Climate change
The climate is never constant. As you saw before the climate varies depending on where you are on the planet and the climate of one place can change over time.
Major climate change
The major climate change you already know as the change from ice age to interglacial. The ice ages occur because the global average temperature decreases, i.e. the climate changes. An ice age lasts about 100 thousand years and an interglacial last about 30 thousand years. The last glacial period ended about 12–14 thousand years ago.
Minor climate change
The climate can change within an ice age and interglacial, however, with smaller variations. In this way an interglacial can have both warm and cold periods. We will take a look at two examples.
The picture shows a rebuilt Viking church in Greenland.
The Norse in Greenland
When the Norse started to move to Greenland around year 1000 the climate was mild enough to cultivate corn. In the mid-1300s it was, however, already so cold again that the harvest continued to fail until the Norse had to abandon Greenland.
The little ice age
The cold period following the warm period of the Viking age is called the little ice age. It was not a real ice age, but it was a very cold period. It lasted from about year 1350 up to 1850 where especially winters in Europe where recorded to be much colder than they are today.

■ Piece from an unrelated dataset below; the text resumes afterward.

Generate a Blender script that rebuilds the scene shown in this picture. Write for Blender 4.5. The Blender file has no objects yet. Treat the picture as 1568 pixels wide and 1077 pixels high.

A painting of the Thames, the river flowing through London, all frozen. The painting is from 1677; today the Thames would never freeze over completely.
Man-made climate change
The air temperature has been increasing the past couple of hundred years. The temperature rise is related to a man-made increase of the atmospheric CO2 through burning of coal and oil. The burning will increase the greenhouse effect which will make the earth warmer.